Upominamy się o szkoły zawodowe

Mimo wysokiego bezrobocia pracodawcy biją na alarm – nie ma kogo zatrudniać. Odpowiedzią na potrzeby rosnącej gospodarki może być rozwój szkół zawodowych oraz współpraca przedsiębiorstw z systemem edukacji.

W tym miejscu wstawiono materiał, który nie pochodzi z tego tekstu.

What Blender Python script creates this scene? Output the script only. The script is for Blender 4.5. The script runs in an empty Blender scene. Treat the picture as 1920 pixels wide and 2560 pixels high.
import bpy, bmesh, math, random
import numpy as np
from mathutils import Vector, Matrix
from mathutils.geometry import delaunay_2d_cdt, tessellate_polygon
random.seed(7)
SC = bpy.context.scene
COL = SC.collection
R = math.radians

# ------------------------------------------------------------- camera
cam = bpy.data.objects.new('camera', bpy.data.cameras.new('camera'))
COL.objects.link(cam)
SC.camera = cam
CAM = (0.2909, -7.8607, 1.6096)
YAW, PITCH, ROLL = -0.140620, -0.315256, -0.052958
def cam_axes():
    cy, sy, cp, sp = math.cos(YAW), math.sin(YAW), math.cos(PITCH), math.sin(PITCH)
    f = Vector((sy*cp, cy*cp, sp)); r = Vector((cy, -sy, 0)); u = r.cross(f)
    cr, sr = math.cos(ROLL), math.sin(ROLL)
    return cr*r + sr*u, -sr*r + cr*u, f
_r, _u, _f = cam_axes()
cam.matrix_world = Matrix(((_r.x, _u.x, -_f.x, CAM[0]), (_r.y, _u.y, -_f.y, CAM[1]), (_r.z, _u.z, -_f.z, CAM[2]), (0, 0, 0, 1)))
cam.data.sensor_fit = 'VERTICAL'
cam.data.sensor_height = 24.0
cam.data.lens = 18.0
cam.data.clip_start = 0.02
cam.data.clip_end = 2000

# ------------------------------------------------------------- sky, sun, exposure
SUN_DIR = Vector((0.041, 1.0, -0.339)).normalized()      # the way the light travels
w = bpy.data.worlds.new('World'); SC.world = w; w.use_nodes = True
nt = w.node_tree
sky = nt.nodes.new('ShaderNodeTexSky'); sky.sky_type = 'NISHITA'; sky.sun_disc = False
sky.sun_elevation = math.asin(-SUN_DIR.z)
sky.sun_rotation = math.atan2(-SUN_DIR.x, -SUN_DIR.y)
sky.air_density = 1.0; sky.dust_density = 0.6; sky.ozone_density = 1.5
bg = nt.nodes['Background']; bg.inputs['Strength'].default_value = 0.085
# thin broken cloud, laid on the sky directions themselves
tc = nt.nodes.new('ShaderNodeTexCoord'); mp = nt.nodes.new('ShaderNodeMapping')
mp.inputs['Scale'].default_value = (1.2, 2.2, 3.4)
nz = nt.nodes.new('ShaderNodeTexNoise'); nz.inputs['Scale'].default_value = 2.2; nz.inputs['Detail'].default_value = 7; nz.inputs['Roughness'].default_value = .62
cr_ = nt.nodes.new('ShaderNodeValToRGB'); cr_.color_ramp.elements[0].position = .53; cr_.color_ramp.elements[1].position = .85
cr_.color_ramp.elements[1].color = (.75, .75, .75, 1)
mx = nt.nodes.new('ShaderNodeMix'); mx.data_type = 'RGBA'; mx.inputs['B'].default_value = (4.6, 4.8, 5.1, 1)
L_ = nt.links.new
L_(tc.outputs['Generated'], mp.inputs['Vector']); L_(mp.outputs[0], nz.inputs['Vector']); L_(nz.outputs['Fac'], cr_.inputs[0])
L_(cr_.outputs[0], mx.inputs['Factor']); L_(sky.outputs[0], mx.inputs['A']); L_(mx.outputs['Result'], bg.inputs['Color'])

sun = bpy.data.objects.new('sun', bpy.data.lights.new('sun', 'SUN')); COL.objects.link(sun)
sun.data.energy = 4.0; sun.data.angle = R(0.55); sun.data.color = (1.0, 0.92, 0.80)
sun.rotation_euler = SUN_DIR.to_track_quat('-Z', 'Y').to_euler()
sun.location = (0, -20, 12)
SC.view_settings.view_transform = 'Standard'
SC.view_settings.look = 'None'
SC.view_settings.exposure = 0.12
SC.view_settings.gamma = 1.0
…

Jak wynika z Bilansu Kapitału Ludzkiego, czyli największego w Polsce badania rynku pracy, pomimo wciąż rosnącej liczby bezrobotnych prawie 80 proc. pracodawców twierdzi, że ma trudności z rekrutacją pracowników odpowiadających ich oczekiwaniom. Głównym powodem takiego stanu rzeczy jest brak kompetencji kandydatów – pracodawcy od szkolnictwa zawodowego czy technicznego oczekują bardzo wysokiej jakości. Wśród dodatkowych wymagań wymieniają umiejętność rysunku technicznego, posługiwanie się dokumentacją techniczną oraz posiadanie dodatkowych uprawnień, licencji czy prawa jazdy. Warto również zauważyć, że poziom edukacji jest kluczowy, także w podejmowaniu decyzji przez pracodawców, choćby dotyczących tworzenia miejsc pracy, lokalizacji inwestycji czy rozszerzenia zakresu prowadzonej działalności. Aktywne zaangażowanie pracodawców i ich współpraca ze szkołami zawodowymi i technicznymi mogłyby zwiększyć poziom praktycznych umiejętności absolwentów i poprawić przygotowanie uczniów do zawodu. Wciąż jednak nadal niewielu z nich decyduje się na jakąkolwiek formę kooperacji ze szkołami.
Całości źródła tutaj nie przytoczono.